Avviso a declinisti, disfattisti, gufi e catastrofisti: le imprese italiane sono più muscolari di quelle francesi e tedesche. Come accade ormai da quasi tre anni, i sindacati portano in piazza i lavoratori annunciando l’apocalisse e le opposizioni si stracciano le vesti per il baratro economico che si avvicina. Istigazioni al panico regolarmente smentite dai fatti. Ad analizzare l’andamento delle nostre aziende non è l’ufficio stampa di Palazzo Chigi, ma gli esperti di Mediobanca, Unioncamere e Centro studi Tagliacarne che hanno fotografato le performance delle medie imprese italiane, il motore della nostra manifattura, del made in Italy e dell’export.
Ebbene, udite udite, la realtà è che tra il 2014 e il 2023, la produttività del lavoro (valore aggiunto per dipendente) delle medie imprese italiane è aumentata del 31,3%, avanzando ad un ritmo più veloce di quello delle corrispettive spagnole (+29,9%), tedesche (+25,8%) e francesi (+20,2%). E se confrontiamo i valori assoluti della produttività del lavoro dei diversi Paesi, l'Italia supera del 3,3% la Germania, del 14,7% la Francia e del 18,7% la Spagna. Le medie imprese italiane si posizionano al secondo posto tra i principali competitors europei per performance registrate nell'ultimo decennio in termini di fatturato (+54,9%) e di occupazione (+24,2%), superate solo dalle Mid-Cap spagnole (rispettivamente +80,8% e +45,8%). Una netta supremazia rispetto alle omologhe francesi (+41% e +11,5%) e tedesche (+38,5% e +8,8%). Anche sul fronte dell'innovazione, l'Italia del capitalismo familiare conquista la medaglia d'argento: il 45,8% delle medie imprese tricolore possiede dei brevetti, una quota più bassa di quella tedesca (61,2%), ma più alta di quella francese (32,2%) e spagnola (31,2%).
E non è finita. Perché questo manipolo di super imprese (meno di 4mila) che corrono più delle principali economia dell’Europa hanno anche spinto i risultati complessivi del Paese.
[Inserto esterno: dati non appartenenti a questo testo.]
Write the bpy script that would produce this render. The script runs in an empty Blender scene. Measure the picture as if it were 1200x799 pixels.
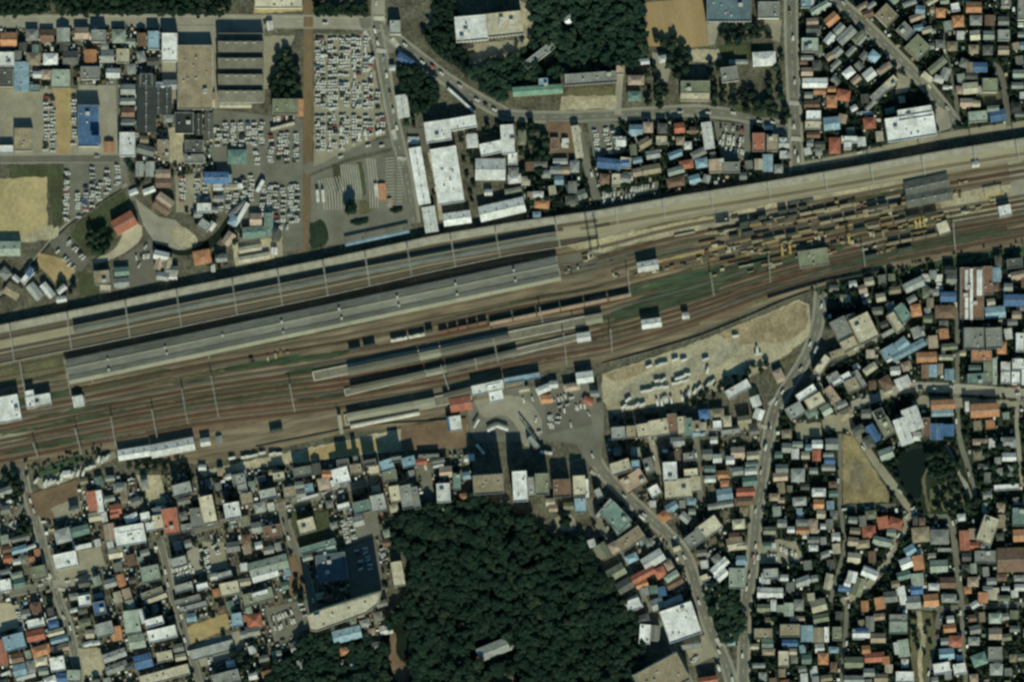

Negli ultimi cinque anni, ha detto il presidente di Unioncamere, Andrea Prete, siamo cresciuti del 35 per cento in termini di export, «tedeschi e francesi del 17 per cento». Sulle esportazioni «siamo il quarto paese al mondo, dopo Cina, Usa e Germania ma anche il primo nella diversificazione dei prodotti e dei settori». Altro schiaffo ai gufi: il debito pubblico italiano «negli ultimi anni è cresciuto meno percentualmente di Germania, Francia e Usa. Il 54 per cento del debito di francesi e tedeschi lo hanno in mano gli investitori stranieri, mentre solo il 28 per cento del debito italiano è in mano agli stranieri e questo è una forza del nostro paese».
Per chi non fosse ancora convinto in serata è arrivato pure il rapporto Luiss-Tecnè, secondo cui la fiducia delle famiglie italiane sta crescendo, così come la percezione della propria condizione economica e del futuro del Paese. Per il 35,6% delle famiglie le entrate superano le spese, mentre cala al 13,3% la quota di chi è in difficoltà, il dato migliore degli ultimi nove mesi. L’indice sulla condizione familiare nei prossimi 12 mesi sale a 2,90, il più alto da ottobre scorso. Aumenta la propensione agli acquisti di beni durevoli, segno di maggiore serenità e sicurezza e migliora la percezione del mercato del lavoro, con un indice in crescita costante e attese più ottimistiche anche tra le fasce più fragili della popolazione. Insomma prima di cadere nell’abisso ci vorrà del tempo. Ma non ditelo a Landini, Conte e Schlein.